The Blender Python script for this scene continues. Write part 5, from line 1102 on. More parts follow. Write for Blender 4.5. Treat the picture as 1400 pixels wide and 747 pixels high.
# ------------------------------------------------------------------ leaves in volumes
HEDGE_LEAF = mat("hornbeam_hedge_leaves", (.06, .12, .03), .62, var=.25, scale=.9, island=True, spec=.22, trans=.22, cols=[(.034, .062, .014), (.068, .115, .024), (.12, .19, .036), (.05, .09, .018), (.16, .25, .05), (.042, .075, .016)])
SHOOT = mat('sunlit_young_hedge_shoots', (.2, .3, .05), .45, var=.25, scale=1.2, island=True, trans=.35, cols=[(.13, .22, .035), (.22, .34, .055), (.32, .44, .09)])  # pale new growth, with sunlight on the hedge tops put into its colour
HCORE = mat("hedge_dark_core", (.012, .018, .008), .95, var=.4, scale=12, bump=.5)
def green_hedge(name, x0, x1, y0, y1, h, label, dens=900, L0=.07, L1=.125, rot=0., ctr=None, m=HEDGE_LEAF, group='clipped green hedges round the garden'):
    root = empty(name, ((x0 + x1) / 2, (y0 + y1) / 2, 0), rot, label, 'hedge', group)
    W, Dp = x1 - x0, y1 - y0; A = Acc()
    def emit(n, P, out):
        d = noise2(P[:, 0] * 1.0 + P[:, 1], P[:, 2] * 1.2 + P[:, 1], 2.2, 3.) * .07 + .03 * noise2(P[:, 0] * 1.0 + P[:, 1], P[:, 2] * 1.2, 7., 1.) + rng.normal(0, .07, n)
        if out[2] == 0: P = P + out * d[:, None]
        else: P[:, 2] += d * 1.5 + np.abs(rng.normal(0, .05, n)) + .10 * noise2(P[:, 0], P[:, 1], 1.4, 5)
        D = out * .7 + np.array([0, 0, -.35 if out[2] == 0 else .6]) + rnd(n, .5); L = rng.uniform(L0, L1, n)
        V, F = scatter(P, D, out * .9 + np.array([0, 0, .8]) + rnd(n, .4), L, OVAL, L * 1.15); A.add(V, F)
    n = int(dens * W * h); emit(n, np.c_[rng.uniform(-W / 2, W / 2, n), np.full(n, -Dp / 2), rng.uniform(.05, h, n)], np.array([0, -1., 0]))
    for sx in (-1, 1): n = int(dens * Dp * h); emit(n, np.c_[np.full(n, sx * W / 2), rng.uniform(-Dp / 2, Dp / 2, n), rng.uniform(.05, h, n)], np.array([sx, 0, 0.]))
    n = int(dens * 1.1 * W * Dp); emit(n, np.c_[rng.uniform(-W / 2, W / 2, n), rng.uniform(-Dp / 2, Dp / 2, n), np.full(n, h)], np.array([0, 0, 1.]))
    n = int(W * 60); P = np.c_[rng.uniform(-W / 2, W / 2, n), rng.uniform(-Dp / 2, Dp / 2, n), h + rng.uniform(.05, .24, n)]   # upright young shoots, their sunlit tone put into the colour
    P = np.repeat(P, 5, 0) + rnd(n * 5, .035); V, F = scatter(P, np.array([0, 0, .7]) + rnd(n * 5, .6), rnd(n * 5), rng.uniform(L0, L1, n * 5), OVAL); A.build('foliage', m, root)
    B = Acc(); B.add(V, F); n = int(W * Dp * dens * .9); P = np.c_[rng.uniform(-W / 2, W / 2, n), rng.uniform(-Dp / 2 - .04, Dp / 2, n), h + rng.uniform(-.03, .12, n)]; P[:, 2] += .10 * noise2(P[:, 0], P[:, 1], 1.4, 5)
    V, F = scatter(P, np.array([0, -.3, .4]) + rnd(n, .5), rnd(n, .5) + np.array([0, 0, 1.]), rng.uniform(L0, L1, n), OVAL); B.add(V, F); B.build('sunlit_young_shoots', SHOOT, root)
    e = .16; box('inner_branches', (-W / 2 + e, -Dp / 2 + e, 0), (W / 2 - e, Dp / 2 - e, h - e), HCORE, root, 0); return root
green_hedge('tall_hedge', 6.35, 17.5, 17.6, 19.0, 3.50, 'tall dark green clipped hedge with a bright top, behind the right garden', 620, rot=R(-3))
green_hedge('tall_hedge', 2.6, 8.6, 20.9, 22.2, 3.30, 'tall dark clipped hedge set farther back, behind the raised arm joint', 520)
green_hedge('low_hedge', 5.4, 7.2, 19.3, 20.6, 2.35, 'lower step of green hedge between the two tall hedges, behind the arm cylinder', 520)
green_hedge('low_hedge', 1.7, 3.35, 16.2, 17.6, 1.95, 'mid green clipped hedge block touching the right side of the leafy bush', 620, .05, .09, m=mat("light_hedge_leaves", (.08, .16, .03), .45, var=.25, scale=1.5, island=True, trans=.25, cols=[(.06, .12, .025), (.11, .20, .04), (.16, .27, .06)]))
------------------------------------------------
• **Task objective**
Restate the listing above word for word.

• **Solved problem**
The Blender Python script for this scene continues. Write part 5, from line 1102 on. More parts follow. Write for Blender 4.5. Treat the picture as 1400 pixels wide and 747 pixels high.
# ------------------------------------------------------------------ leaves in volumes
HEDGE_LEAF = mat("hornbeam_hedge_leaves", (.06, .12, .03), .62, var=.25, scale=.9, island=True, spec=.22, trans=.22, cols=[(.034, .062, .014), (.068, .115, .024), (.12, .19, .036), (.05, .09, .018), (.16, .25, .05), (.042, .075, .016)])
SHOOT = mat('sunlit_young_hedge_shoots', (.2, .3, .05), .45, var=.25, scale=1.2, island=True, trans=.35, cols=[(.13, .22, .035), (.22, .34, .055), (.32, .44, .09)])  # pale new growth, with sunlight on the hedge tops put into its colour
HCORE = mat("hedge_dark_core", (.012, .018, .008), .95, var=.4, scale=12, bump=.5)
def green_hedge(name, x0, x1, y0, y1, h, label, dens=900, L0=.07, L1=.125, rot=0., ctr=None, m=HEDGE_LEAF, group='clipped green hedges round the garden'):
    root = empty(name, ((x0 + x1) / 2, (y0 + y1) / 2, 0), rot, label, 'hedge', group)
    W, Dp = x1 - x0, y1 - y0; A = Acc()
    def emit(n, P, out):
        d = noise2(P[:, 0] * 1.0 + P[:, 1], P[:, 2] * 1.2 + P[:, 1], 2.2, 3.) * .07 + .03 * noise2(P[:, 0] * 1.0 + P[:, 1], P[:, 2] * 1.2, 7., 1.) + rng.normal(0, .07, n)
        if out[2] == 0: P = P + out * d[:, None]
        else: P[:, 2] += d * 1.5 + np.abs(rng.normal(0, .05, n)) + .10 * noise2(P[:, 0], P[:, 1], 1.4, 5)
        D = out * .7 + np.array([0, 0, -.35 if out[2] == 0 else .6]) + rnd(n, .5); L = rng.uniform(L0, L1, n)
        V, F = scatter(P, D, out * .9 + np.array([0, 0, .8]) + rnd(n, .4), L, OVAL, L * 1.15); A.add(V, F)
    n = int(dens * W * h); emit(n, np.c_[rng.uniform(-W / 2, W / 2, n), np.full(n, -Dp / 2), rng.uniform(.05, h, n)], np.array([0, -1., 0]))
    for sx in (-1, 1): n = int(dens * Dp * h); emit(n, np.c_[np.full(n, sx * W / 2), rng.uniform(-Dp / 2, Dp / 2, n), rng.uniform(.05, h, n)], np.array([sx, 0, 0.]))
    n = int(dens * 1.1 * W * Dp); emit(n, np.c_[rng.uniform(-W / 2, W / 2, n), rng.uniform(-Dp / 2, Dp / 2, n), np.full(n, h)], np.array([0, 0, 1.]))
    n = int(W * 60); P = np.c_[rng.uniform(-W / 2, W / 2, n), rng.uniform(-Dp / 2, Dp / 2, n), h + rng.uniform(.05, .24, n)]   # upright young shoots, their sunlit tone put into the colour
    P = np.repeat(P, 5, 0) + rnd(n * 5, .035); V, F = scatter(P, np.array([0, 0, .7]) + rnd(n * 5, .6), rnd(n * 5), rng.uniform(L0, L1, n * 5), OVAL); A.build('foliage', m, root)
    B = Acc(); B.add(V, F); n = int(W * Dp * dens * .9); P = np.c_[rng.uniform(-W / 2, W / 2, n), rng.uniform(-Dp / 2 - .04, Dp / 2, n), h + rng.uniform(-.03, .12, n)]; P[:, 2] += .10 * noise2(P[:, 0], P[:, 1], 1.4, 5)
    V, F = scatter(P, np.array([0, -.3, .4]) + rnd(n, .5), rnd(n, .5) + np.array([0, 0, 1.]), rng.uniform(L0, L1, n), OVAL); B.add(V, F); B.build('sunlit_young_shoots', SHOOT, root)
    e = .16; box('inner_branches', (-W / 2 + e, -Dp / 2 + e, 0), (W / 2 - e, Dp / 2 - e, h - e), HCORE, root, 0); return root
green_hedge('tall_hedge', 6.35, 17.5, 17.6, 19.0, 3.50, 'tall dark green clipped hedge with a bright top, behind the right garden', 620, rot=R(-3))
green_hedge('tall_hedge', 2.6, 8.6, 20.9, 22.2, 3.30, 'tall dark clipped hedge set farther back, behind the raised arm joint', 520)
green_hedge('low_hedge', 5.4, 7.2, 19.3, 20.6, 2.35, 'lower step of green hedge between the two tall hedges, behind the arm cylinder', 520)
green_hedge('low_hedge', 1.7, 3.35, 16.2, 17.6, 1.95, 'mid green clipped hedge block touching the right side of the leafy bush', 620, .05, .09, m=mat("light_hedge_leaves", (.08, .16, .03), .45, var=.25, scale=1.5, island=True, trans=.25, cols=[(.06, .12, .025), (.11, .20, .04), (.16, .27, .06)]))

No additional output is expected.